Homeless Shelter Residents Displaced

Episcopal Sanctuary Closed for Renovations

From the Coalition on Homelessness

Only one week following the City's much heralded, extensive outreach effort to connect chronically homeless people with city services, residents of Episcopal Sanctuary — one of the largest city-funded shelters in San Francisco — learned that they would be forcibly relocated to locations unknown on Tuesday, October 19, 2004.

The Sanctuary was being closed Tuesday for an unspecified period to accomplish long-planned renovations. Although several vaguely worded flyers had circulated in the facility, advising residents of impending "very important meetings," most of the Sanctuary's residents were stunned to learn that they had less than 24 hours notice before they were required to relocate to makeshift accommodations at other shelters. As of 4 pm Monday, most Sanctuary residents still didn't know where they would be transferred, echoing memories of a similar debacle when the City suddenly closed a temporary emergency shelter at Mission Rock during Mayor Willie Brown's administration. Similar to that well-documented fiasco, most Sanctuary residents did not know where they would be sleeping on Tuesday, or even how they would transport their belongings from the Sanctuary to storage at the City's 150 Otis Street facility.

Former Episcopal Sanctuary resident Paul Thomas Cahill, age 60, was worried. "Shelter residents are being forced to move and store their belongings at 150 Otis Street, just in time for this winter's first big rain storm."

Forty-two-year-old Episcopal resident Kenneth Johnson was angry. "Since Care Not Cash has taken over these [shelter] facilities, the system is stacked against people like me, who are only trying to find work, real housing, and transportation. How is Care Not Cash helping me get off the streets?"

San Francisco Board of Supervisors President Matt Gonzalez was scheduled to introduce long-awaited legislation Tuesday, October 19, 2004 to create a Shelter Monitoring Committee, providing public oversight of shelter conditions and policies. If such an oversight body were already in place, residents of Episcopal Sanctuary would have been better informed and prepared for their relocation. Sanctuary residents planned to attend the hearing and voice their displeasure that they weren't given adequate time to prepare for their mandatory move.
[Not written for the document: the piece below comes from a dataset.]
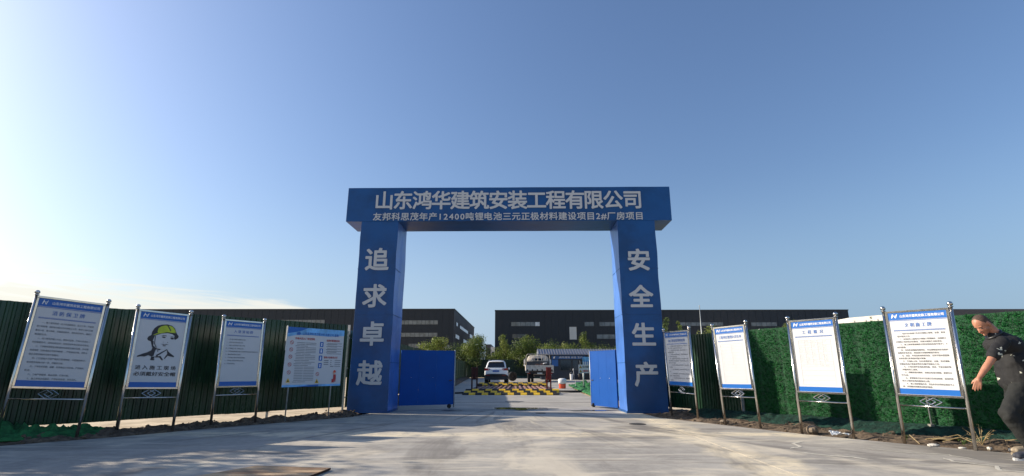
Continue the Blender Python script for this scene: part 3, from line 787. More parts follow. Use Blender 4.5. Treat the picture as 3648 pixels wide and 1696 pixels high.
T_fire = ['一、施工现场组成一支义务消防队伍，保卫工作，分级管理工地管理，组织每日值人员安全保卫工作，要求工地人员佩戴出入证，建立制度，定期巡查防火，落实责任到人，确保工地消防安全。',
          '二、出入现场的施工人员，要登记造册，外来人员进出（包括家属来人）须持有效证件）持有效证件登记后方可进出。', '三、工地现场要配备消防器材且放置在固定位置，并定期检查维修（消防通道必须保持畅通），严禁堆放杂物，消防水源必须保证随时可用不得挪用。',
          '四、门卫值班人员要严格执行管理制度，不得擅离职守，夜间巡查每两小时一次，并做好记录。', '五、工地仓库易燃、易爆、有毒物品分类存放，严禁明火作业。',
          '六、工地严禁赌博、聚众闹事、打架斗殴。', '七、施工用电必须规范，严禁私拉乱接，责任到人。']
T_civil = ['一、指定专人和部门负责文明施工管理、监督、检查、落实整改工作。', '二、认真执行上级有关文明施工管理规定，加强职工文明施工思想意识的教育，开展文明施工达标活动。',
           '三、施工现场要按规定设置坚固的高度不低于1．8米的围墙。', '四、场地及道路做到硬地化，并设置相应的安全防护设施和安全标志，周边排水沟保持畅通无积水。',
           '五、成品、半成品及材料的堆放，应按平面布置图规定的位置分类堆放并整齐美观。', '六、不准乱占地，及时清理淤泥、垃圾，及时道路，车辆运有流沙及废弃物的车辆不得驶出工地。',
           '七、工地四周不乱堆乱倒垃圾、淤泥、不乱扔废弃物，并做到完工清场。', '八、搭建的临时厕所、浴室应有排污措施，粪便污水不外流。',
           '九、食堂要有卫生许可证和卫生保洁制度，炊事员和茶水工要持有效的健康证上岗。', '十、施工现场管理人员、作业人员必须持证或持卡上岗，并按规定配戴劳动防护用品。']
T_manage = ['一、现场消防管理实行逐级防火责任制，项目经理为第一责任人，全面负责现场消防工作。', '二、建立健全消防安全制度，明确各岗位职责，定期检查整改隐患。', '三、现场设置明显的防火标志，配备足够的灭火器材，并有专人维护管理。',
            '四、动用明火必须办理动火证，设专人监护，清除周围可燃物品，备足消防器材，作业完毕后确认无火灾隐患方可离开现场。', '五、施工材料的存放应符合防火要求，易燃物品应专库储存。', '六、现场道路保持畅通，消防车道宽度不得小于四米。', '七、现场严禁吸烟，宿舍内严禁使用大功率电器及明火，严禁私拉乱接电线。', '八、发生火警时立即报警并组织扑救，保护现场配合调查。']
T_entry = ['一、进入施工现场必须戴好安全帽。', '二、高空作业必须系好安全带。', '三、非施工人员不得进入施工现场。', '四、严禁酒后上岗、穿拖鞋上岗。', '五、严禁随意拆除或移动施工现场的各种安全防护设施和标志。', '六、服从现场管理人员指挥。', '七、严禁在施工现场打闹嬉戏及吸烟。', '八、爱护施工现场的各种机具设备。', '九、严禁违章作业。']
def b_fire(panel, org, Q, pw, ph):
    title(panel, org, Q, pw, '消 防 保 卫 牌', w=0.5); para(panel, org, Q, pw, T_fire, 27, -0.33, -1.09, 0.026, 'ink_grey', 0.016)
def b_civil(panel, org, Q, pw, ph):
    title(panel, org, Q, pw, '文 明 施 工 牌', w=0.46); para(panel, org, Q, pw, T_civil, 25, -0.315, -1.085, 0.025, 'ink', 0.014)
def b_manage(panel, org, Q, pw, ph):
    title(panel, org, Q, pw, '施工现场管理制度牌', w=0.72); para(panel, org, Q, pw, T_manage, 24, -0.315, -1.085, 0.026, 'ink_grey', 0.014)
def b_entry(panel, org, Q, pw, ph):
    title(panel, org, Q, pw, '入 场 须 知 牌', h=0.058, w=0.52)
    m = MB()
    for i, l in enumerate(T_entry): lay(m, l, pw * 0.07, -0.34 - i * 0.056, 0.024, Q, 0.002, w=pw * 0.032 * len(l), align='l', bold=0.016)
    m.build('lettering', 'ink_grey', panel, org)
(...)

Paul Boden, Executive Director of the Coalition on Homelessness, observed, "It's ironic that if any private landlord had handled a tenant relocation effort this poorly, informing those affected as a seeming afterthought, the City Attorney would likely sue them. After 22 years of the City operating homeless shelters, it's not very encouraging to see they still haven't learned to accomplish a simple relocation plan without creating needless drama and upheaval in these homeless people's lives."